Benjamin Franklin Papers

From Benjamin Franklin to Joseph Galloway, 15 March 1773

To Joseph Galloway

ALS (letterbook draft): Library of Congress

London, Mar. 15. 1773.

Dear Sir,

I wrote to you pretty fully per Capt. All, and have little to add. Mr. Jackson told me Yesterday at Court, that he had return’d the 30 Acts to the Board of Trade with his Approbation to every one. But to day Mr. Bollan, Agent for the Council of the Massachusetts, tells me, the Board object to one, viz, that for dissolving a Marriage.7 I shall enquire about it to-morrow, and endeavour to support it; as it would be very inconvenient to be oblig’d to come here with Evidences to obtain such Dissolutions. The Ministry are a good deal chagrin’d with the Boston Proceedings, but seem not to know what to do with them. Inclos’d I send you the Edition printed here with my Preface. I see Mr. Wharton but seldom.8 Mr. Walpole, on whom I most rely, tells me that tho’ many Delays have been thrown in our Way, he thinks he shall overcome all Difficulties, and soon get our Affair finished. But Men are too apt to expect what they wish. I continue to appear quite indifferent about it, and have never to this day ask’d as a Favour the Friendship of any Minister or Minister’s Friend towards the Accomplishment of it. Partly because I would not in that way be oblig’d: And partly, because, as we are to pay the Value, and run all Risques of future Profit, I think it no Favour.1 With unalterable Esteem and Affection, I am, my dear Friend, Ever Yours,

B Franklin2

Mr Galloway

[Note numbering follows the Franklin Papers source.]

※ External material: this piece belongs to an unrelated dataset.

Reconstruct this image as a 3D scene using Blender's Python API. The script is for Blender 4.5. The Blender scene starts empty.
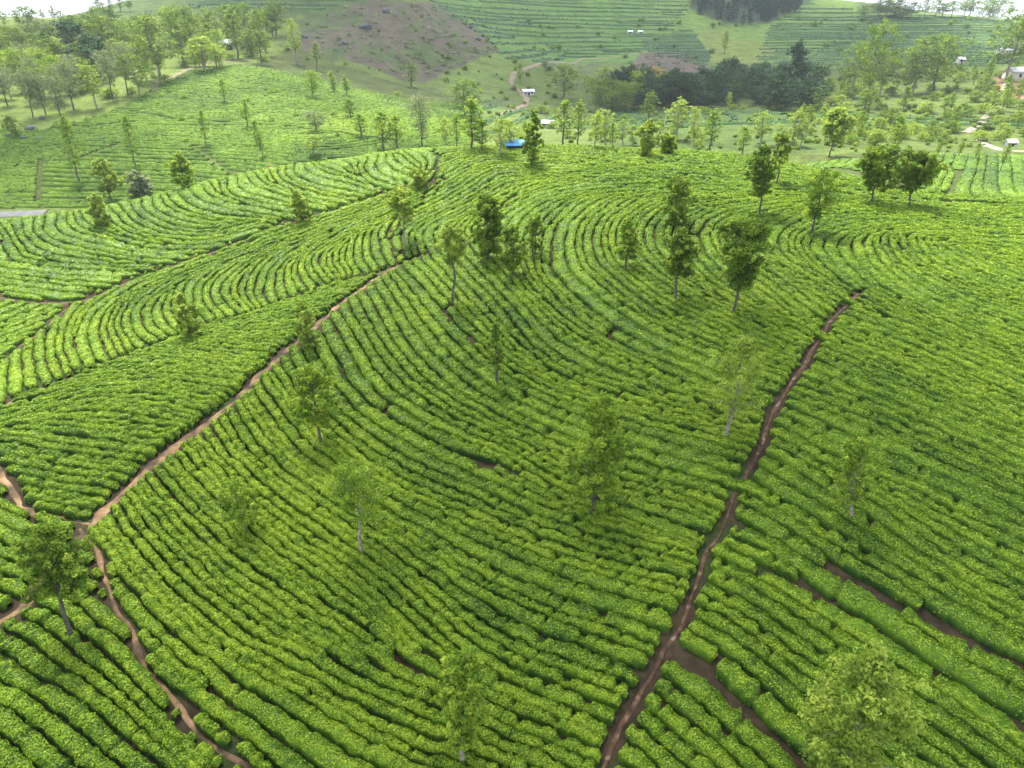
import bpy, math, random, time
import numpy as np
T0 = time.time()
rnd = random.Random(11)
R = np.random.default_rng(11)
scene = bpy.context.scene
C = scene.collection

# ------------------------------------------------------------------ camera
S = 1.2                                   # metres per layout unit
CAMZ = 28.0 * S
PITCH = math.radians(26.0)
FOC = 690.0                               # focal length in pixels of a 1024 wide frame
cam_d = bpy.data.cameras.new('camera'); cam = bpy.data.objects.new('camera', cam_d); C.objects.link(cam)
cam.location = (0, 0, CAMZ); cam.rotation_euler = (math.radians(90) - PITCH, 0, 0)
cam_d.sensor_width = 36.0; cam_d.lens = 36.0 * FOC / 1024.0
cam_d.clip_start = 0.5; cam_d.clip_end = 6000
scene.camera = cam

# ------------------------------------------------------------------ sky, sun, exposure
SUN_EL, SUN_AZ = 65.0, -25.0                # azimuth from +Y towards +X
w = bpy.data.worlds.new('World'); scene.world = w; w.use_nodes = True
nt = w.node_tree; bg = nt.nodes['Background']
sky = nt.nodes.new('ShaderNodeTexSky'); sky.sky_type = 'NISHITA'; sky.sun_disc = False
sky.sun_elevation = math.radians(SUN_EL); sky.sun_rotation = math.radians(SUN_AZ)
sky.air_density = 1.0; sky.dust_density = 1.2; sky.ozone_density = 1.0
tc = nt.nodes.new('ShaderNodeTexCoord'); cn = nt.nodes.new('ShaderNodeTexNoise'); cn.inputs['Scale'].default_value = 3.2; cn.inputs['Detail'].default_value = 7
mp = nt.nodes.new('ShaderNodeMapping'); mp.inputs['Scale'].default_value = (1, 1, 2.5); nt.links.new(tc.outputs['Generated'], mp.inputs[0]); nt.links.new(mp.outputs[0], cn.inputs['Vector'])
cr = nt.nodes.new('ShaderNodeMapRange'); cr.inputs[1].default_value = .36; cr.inputs[2].default_value = .56; cr.inputs[3].default_value = .25; cr.inputs[4].default_value = 1.0; nt.links.new(cn.outputs[0], cr.inputs[0])
cm = nt.nodes.new('ShaderNodeMixRGB'); nt.links.new(cr.outputs[0], cm.inputs[0]); nt.links.new(sky.outputs[0], cm.inputs[1]); cm.inputs[2].default_value = (4.6, 5.0, 5.6, 1)
nt.links.new(cm.outputs[0], bg.inputs[0]); bg.inputs[1].default_value = 0.15
sd = bpy.data.lights.new('sun', 'SUN'); sun = bpy.data.objects.new('sun', sd); C.objects.link(sun)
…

7For the thirty acts see BF to the Assembly’s committee of correspondence above, Jan. 6. Richard Jackson gave a long-winded and guardedly favorable report to the Board of Trade on the act that Bollan mentioned. But the Board recommended against it on the ground that colonial legislation dissolving a marriage, particularly when no ecclesiastical court had rendered a verdict, was either improper or unconstitutional. The act, along with another that the Board had questioned, was eventually disallowed. 8 Pa. Arch., VIII, 7031–4; Acts Privy Coun., Col., V, 365–8. See also William R. Riddell, “Legislative Divorce in Colonial Pennsylvania,” PMHB, LVII (1933), 175–8.

8For his conference with Wharton and Trent on Jan. 30 see his letter to WF above, Feb. 14.

1BF subsequently elaborated this point in his letter of ostensible withdrawal from the Company: to Thomas Walpole below, Jan. 24, 1774.

2BF added and then deleted a postscript: “I am come to a Resolution of returning in some of our Fall Ships.”